The agreement follows last week's Greek request for a three-year European Stability Mechanism (ESM) loan facility and intensive negotiations. The Greek government has been asked to submit the overall agreement and legislation on some of its key provisions for parliamentary approval by Wednesday. This would be followed by national parliamentary approvals where needed, and the start of ESM programme negotiations, potentially beginning next weekend. Greece's official sector creditors estimate possible programme financing needs of EUR82bn-86bn, although the agreement suggests they should "explore the possibilities to reduce the financing envelope."

Breaking the political impasse could temporarily support sovereign liquidity if it unlocks bridge financing. Donald Tusk, President of the European Council, said finance ministers will "as a matter of urgency discuss how to help Greece meet her financial needs in the short term."

But political and implementation risks to the deal and any subsequent ESM programme remain high. Parliamentary backing for an agreement that achieves very few of the Greek negotiators' earlier demands could be secured with centrist support. But the Syriza-led coalition may lose its working majority, effectively resulting in something akin to a national unity government and increasing the likelihood of another election this year.

The Greek government's acceptance of many of its creditors' terms suggests it could secure an ESM programme, but today's deal leaves scope for disagreement. For example, fiscal surplus targets are not specified, although they have been part of previous proposals.

Even if an ESM programme were established, there would be a high risk that it goes off track quickly. Today's deal says that "ownership by the Greek authorities is key" but this may not be forthcoming if the strong policy conditionality is perceived to have been forced on the government. The economic damage inflicted by the closure of Greek banks will make meeting programme targets more difficult. The deal provides for strong monitoring and oversight by Greece's creditors, but this has not kept the country's previous bailouts on track.

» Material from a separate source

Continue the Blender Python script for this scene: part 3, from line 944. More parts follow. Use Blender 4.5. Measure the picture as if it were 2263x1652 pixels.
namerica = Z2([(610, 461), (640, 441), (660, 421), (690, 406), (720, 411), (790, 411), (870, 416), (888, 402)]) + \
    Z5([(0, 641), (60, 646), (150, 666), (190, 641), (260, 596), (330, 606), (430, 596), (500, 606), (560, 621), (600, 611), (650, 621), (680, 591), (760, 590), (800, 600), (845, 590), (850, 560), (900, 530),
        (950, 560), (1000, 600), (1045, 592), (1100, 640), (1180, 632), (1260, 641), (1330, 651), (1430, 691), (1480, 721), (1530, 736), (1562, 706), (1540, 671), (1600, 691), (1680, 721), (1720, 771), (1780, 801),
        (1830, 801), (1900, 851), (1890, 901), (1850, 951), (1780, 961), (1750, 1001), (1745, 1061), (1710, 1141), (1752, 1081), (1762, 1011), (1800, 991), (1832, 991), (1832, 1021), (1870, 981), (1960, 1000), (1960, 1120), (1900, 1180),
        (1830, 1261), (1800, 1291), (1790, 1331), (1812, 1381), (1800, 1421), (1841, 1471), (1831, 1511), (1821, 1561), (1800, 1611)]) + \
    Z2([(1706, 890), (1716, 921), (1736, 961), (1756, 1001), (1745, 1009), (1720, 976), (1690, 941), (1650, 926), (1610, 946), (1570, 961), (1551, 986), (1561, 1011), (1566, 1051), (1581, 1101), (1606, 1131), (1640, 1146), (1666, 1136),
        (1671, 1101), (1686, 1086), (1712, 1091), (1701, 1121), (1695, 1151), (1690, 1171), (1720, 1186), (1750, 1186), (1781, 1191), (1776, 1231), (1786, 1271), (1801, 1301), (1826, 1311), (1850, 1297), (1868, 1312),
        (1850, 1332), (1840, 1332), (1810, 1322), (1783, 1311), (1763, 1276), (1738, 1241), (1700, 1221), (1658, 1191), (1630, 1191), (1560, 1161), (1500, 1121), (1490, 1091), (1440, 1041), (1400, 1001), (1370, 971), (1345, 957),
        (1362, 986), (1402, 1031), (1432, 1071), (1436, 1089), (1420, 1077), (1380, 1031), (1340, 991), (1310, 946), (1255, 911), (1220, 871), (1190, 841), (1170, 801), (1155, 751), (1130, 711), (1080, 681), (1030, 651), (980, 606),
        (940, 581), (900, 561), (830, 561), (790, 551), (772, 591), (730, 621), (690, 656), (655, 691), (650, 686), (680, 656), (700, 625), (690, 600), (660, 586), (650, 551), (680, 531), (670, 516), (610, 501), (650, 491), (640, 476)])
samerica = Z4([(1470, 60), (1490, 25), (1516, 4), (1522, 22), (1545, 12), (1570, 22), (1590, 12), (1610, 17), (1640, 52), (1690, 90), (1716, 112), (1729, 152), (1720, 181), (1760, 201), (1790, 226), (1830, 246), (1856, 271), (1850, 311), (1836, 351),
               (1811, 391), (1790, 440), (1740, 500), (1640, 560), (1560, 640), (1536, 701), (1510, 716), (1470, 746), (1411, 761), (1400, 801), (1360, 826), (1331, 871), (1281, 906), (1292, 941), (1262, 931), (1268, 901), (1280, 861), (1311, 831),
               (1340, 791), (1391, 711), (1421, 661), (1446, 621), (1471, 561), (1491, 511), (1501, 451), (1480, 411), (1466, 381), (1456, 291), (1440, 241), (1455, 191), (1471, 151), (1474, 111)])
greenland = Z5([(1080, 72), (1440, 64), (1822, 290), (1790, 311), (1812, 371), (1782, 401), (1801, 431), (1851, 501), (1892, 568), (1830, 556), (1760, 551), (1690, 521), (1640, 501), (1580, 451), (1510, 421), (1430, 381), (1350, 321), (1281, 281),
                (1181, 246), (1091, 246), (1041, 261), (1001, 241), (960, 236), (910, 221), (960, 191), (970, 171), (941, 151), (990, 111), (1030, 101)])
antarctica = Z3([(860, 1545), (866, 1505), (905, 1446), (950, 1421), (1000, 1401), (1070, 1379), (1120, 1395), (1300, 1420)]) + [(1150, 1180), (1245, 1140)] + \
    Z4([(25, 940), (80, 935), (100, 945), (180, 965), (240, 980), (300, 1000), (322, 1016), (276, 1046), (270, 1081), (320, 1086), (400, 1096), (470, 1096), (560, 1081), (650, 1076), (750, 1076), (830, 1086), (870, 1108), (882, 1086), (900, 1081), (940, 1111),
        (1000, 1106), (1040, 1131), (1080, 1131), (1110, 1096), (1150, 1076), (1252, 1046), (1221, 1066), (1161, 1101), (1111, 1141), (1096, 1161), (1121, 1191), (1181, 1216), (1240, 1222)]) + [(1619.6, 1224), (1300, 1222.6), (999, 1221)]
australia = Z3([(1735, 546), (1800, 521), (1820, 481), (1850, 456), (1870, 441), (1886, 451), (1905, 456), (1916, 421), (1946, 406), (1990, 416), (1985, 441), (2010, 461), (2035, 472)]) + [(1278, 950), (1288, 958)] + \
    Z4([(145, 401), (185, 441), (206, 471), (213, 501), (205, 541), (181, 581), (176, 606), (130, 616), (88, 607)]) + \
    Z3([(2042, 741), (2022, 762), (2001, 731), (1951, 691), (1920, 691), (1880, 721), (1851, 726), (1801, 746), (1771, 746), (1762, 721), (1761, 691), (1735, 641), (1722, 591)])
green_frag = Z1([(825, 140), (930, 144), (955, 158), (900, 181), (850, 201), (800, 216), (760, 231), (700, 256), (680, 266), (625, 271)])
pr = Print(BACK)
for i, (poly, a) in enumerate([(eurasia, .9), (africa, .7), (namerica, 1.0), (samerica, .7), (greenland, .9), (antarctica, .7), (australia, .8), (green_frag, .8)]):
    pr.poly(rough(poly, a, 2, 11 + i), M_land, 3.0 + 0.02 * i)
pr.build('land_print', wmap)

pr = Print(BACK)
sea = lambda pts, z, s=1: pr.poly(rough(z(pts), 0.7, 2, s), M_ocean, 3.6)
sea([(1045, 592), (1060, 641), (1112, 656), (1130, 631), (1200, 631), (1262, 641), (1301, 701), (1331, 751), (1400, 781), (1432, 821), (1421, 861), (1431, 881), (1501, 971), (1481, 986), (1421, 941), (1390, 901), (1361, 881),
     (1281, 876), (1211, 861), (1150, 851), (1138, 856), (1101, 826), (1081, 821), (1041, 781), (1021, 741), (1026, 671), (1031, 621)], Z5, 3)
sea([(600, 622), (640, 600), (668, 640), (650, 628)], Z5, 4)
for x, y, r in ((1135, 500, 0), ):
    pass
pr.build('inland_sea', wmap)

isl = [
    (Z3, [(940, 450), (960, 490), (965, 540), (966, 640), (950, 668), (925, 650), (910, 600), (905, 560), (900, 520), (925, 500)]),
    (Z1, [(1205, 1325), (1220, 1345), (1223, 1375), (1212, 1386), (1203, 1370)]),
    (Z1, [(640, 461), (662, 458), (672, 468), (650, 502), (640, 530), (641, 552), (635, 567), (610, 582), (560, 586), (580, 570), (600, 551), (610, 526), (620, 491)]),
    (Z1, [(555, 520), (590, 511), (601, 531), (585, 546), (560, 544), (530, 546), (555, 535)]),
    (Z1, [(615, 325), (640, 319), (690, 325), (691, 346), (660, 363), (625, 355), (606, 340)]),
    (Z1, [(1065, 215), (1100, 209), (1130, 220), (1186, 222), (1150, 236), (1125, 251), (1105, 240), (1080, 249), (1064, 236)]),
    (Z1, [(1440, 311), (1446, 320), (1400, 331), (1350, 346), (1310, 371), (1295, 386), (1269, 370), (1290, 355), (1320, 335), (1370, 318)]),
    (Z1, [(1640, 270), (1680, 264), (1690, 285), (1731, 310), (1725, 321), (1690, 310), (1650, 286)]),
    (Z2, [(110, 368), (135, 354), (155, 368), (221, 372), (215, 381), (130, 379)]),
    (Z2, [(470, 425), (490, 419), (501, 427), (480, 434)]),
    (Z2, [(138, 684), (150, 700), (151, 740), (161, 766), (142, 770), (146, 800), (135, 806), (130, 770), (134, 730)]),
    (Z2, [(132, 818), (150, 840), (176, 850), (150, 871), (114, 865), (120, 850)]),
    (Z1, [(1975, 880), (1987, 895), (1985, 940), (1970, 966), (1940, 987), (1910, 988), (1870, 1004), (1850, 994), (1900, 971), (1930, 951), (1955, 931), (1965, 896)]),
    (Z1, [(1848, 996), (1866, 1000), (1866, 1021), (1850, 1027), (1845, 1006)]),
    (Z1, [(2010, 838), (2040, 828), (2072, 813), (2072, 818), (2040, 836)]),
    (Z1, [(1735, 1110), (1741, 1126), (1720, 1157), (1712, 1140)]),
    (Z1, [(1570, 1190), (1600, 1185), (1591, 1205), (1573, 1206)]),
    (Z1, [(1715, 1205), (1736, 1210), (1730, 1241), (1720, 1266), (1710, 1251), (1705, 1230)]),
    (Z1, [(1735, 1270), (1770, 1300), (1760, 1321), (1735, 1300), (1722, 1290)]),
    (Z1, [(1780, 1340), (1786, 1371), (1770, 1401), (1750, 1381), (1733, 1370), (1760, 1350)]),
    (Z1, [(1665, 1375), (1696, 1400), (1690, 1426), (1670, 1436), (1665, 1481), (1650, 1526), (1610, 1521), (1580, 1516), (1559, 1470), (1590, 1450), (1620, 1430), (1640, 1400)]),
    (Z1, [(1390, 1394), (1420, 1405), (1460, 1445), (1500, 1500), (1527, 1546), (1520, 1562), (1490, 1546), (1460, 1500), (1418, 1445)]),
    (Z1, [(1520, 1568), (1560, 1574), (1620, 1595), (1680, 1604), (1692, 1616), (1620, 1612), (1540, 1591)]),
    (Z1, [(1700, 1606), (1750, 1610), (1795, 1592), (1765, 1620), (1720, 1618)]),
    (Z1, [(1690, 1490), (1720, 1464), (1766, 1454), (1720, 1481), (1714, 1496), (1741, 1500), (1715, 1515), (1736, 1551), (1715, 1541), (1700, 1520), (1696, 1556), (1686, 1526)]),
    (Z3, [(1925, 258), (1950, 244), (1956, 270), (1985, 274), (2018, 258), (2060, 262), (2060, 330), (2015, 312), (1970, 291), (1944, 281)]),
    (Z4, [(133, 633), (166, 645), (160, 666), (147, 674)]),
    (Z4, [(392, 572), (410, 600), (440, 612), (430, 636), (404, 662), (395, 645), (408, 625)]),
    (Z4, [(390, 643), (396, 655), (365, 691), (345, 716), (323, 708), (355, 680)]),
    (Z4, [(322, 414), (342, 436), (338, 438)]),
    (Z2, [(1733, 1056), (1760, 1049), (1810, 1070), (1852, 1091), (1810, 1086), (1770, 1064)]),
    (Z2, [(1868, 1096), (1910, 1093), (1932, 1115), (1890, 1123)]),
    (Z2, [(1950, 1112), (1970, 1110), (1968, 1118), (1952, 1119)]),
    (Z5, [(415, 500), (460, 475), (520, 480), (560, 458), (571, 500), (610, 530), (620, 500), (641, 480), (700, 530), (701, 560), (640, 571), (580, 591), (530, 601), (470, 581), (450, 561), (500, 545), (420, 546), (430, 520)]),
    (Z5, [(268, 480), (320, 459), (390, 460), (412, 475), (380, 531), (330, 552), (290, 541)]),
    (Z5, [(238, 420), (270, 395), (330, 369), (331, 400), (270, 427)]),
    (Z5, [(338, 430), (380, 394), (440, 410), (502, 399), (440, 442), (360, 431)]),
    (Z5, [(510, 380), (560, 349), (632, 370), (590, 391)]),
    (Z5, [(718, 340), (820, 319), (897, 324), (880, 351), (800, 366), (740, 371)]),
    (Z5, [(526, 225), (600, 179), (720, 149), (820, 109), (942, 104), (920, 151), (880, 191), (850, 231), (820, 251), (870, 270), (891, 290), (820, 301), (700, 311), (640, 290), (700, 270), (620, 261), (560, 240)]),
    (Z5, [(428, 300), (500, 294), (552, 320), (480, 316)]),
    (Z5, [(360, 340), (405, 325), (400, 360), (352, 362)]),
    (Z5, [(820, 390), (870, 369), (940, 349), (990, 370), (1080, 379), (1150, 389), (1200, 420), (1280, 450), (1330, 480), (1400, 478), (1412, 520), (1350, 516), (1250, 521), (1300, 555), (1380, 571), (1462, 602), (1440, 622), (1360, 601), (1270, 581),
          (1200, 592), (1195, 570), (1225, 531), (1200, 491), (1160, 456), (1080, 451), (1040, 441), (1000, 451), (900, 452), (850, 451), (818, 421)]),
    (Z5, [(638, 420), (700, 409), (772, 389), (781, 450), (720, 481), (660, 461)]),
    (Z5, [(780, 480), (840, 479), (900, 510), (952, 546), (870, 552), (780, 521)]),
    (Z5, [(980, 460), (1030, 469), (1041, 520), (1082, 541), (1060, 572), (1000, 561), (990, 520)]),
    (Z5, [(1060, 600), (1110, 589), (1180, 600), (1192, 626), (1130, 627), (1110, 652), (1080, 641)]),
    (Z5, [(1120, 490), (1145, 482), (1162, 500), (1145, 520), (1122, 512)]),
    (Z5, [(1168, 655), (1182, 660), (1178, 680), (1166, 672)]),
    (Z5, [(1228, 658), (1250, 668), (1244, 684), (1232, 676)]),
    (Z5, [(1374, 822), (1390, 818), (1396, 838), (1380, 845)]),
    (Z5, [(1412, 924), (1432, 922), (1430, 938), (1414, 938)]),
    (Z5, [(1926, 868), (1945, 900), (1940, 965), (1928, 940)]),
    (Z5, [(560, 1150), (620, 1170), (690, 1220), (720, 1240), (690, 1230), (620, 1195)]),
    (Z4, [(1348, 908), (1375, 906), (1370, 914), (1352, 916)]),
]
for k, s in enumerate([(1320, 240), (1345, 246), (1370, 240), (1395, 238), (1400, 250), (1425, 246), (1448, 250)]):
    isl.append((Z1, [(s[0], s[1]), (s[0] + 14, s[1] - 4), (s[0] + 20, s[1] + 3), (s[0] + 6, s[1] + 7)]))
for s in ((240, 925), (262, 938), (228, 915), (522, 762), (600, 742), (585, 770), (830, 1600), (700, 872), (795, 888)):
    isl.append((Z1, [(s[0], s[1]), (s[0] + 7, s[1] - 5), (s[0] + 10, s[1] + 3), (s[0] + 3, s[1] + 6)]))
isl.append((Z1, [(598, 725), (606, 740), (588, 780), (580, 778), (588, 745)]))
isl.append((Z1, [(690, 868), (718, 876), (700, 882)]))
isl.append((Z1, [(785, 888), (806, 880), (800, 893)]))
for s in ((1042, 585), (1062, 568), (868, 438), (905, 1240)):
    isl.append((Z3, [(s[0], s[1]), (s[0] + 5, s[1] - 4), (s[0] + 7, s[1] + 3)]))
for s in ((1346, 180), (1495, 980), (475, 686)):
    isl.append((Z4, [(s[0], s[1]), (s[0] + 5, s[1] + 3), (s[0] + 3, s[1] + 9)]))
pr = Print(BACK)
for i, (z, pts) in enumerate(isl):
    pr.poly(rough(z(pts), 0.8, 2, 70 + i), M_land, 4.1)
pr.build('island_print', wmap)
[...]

Aiming for EUR50bn from a scaled-up privatisation programme after state assets are transferred to an independent fund appears ambitious, although the new mechanism may be more effective than previous efforts (details of how the fund will operate are not set out).

Estimated recapitalisation needs of up to EUR25bn would be consistent with a scenario where non-performing exposures are formally classified as non-performing loans (NPLs), coverage is kept around 60%, and capital ratios are strengthened by around 4pp to cover potential future losses. At end-1Q15 the four largest Greek banks reported an additional EUR26.6bn of non-performing exposures using the European Banking Authority's wider definition that were not yet classified as NPLs.

The insistence on prompt implementation of the Bank Recovery and Resolution Directive suggests recapitalisation is likely to be accompanied by a resolution action that at a minimum will wipe out the banks' equity and remaining subordinated debt. Recapitalisation of the Greek banks by the ESM would be likely to require bail-in of 8% of liabilities and own funds. The equity/assets ratios (including preference shares) of the four largest banks were 8%-10% at end-1Q15, so this would write off most of the banks' reported equity at that date. Losses since then are likely to have reduced this figure.

We believe the intention to make EUR10bn available in a segregated ESM account for potential bank recapitalisation needs and resolution costs, ahead of a comprehensive assessment by the ECB and the Single Supervisory Mechanism after the summer, is intended to facilitate continued access to ECB and Emergency Liquidity Assistance (ELA) funds. An ECB spokesman said the central bank had maintained its EUR89bn ELA cap on Monday. But capital controls in some form are likely to remain for some time.